We’ve just had three films locally which are almost textbook examples of movies you’d love to wish well but can’t: “The Name of the Rose,” made from an almost preternaturally challenging first novel by Italian critic and historian Umberto Eco; “Where the River Runs Black,” which sits stylistically somewhere between “The Wild Child” and “Emerald Forest,” and a try at bringing Verdi’s “Otello” to a wide movie audience.

Alas for good intentions, all three films fail their audiences, two by a kind of shimmering pretentiousness, one from a murky failure to ignite any passion. What’s sad is that each of these stories might have made a thrilling film, and that chunks of what might have been can still be seen in each movie--portions, but not enough.

In the case of “The Name of the Rose,” its power comes from Sean Connery’s intelligent and ironic presence; from the painterly photography of Tonnini Delli Colli and from James Horner’s striking musical score, one of the few to evoke the Middle Ages without plundering “Carmina Burana.”

The subversion begins with the studio’s ad campaign, a not infrequent occurrence and often not of the film maker’s doing. You have to wonder what audience 20th Century Fox was trying to lure with its ad. Not readers of the novel, certainly, with a drawing showing an arch Connery, his head and arms set faintly like Jack Benny’s, and the line “Who, in the name of God, is getting away with murder?” Arguably, a book whose 500 pages lead to a crucial point, whether the Catholic church in the Middle Ages is strong enough to withstand the cleansing power of laughter, is going to have its work cut out for itself as a commercial film.
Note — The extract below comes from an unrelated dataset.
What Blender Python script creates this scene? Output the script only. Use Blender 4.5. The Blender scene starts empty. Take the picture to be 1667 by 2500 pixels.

Still, in hands other than director Jean-Jacques Annaud’s, it might have worked. Annaud feels at times more an archivist than a storyteller and his pacing is lugubrious. By the conclusion, what admiration you have for the film makers’ tackling the project has vanished in despair at its misfiring.

Director Christopher Cain succeeds in “Where the River Runs Black” with his luminous visual passages and fails whenever the characters open their mouths, as Michael Wilmington pointed out succinctly in his review. The first third of the film, as a vaguely hippie priest falls under the spell of a mysterious jungle beauty, is really magical. Much of the film’s power comes again from an astonishing score by Horner, blended with Juan Ruiz-Anchia’s sensitive cinematography. But this magic is dissipated by the awkward and astoundingly illogical handling of the city sequences. Those follow the fruit of this union, a jungle wild child, to the city with its inherent evils.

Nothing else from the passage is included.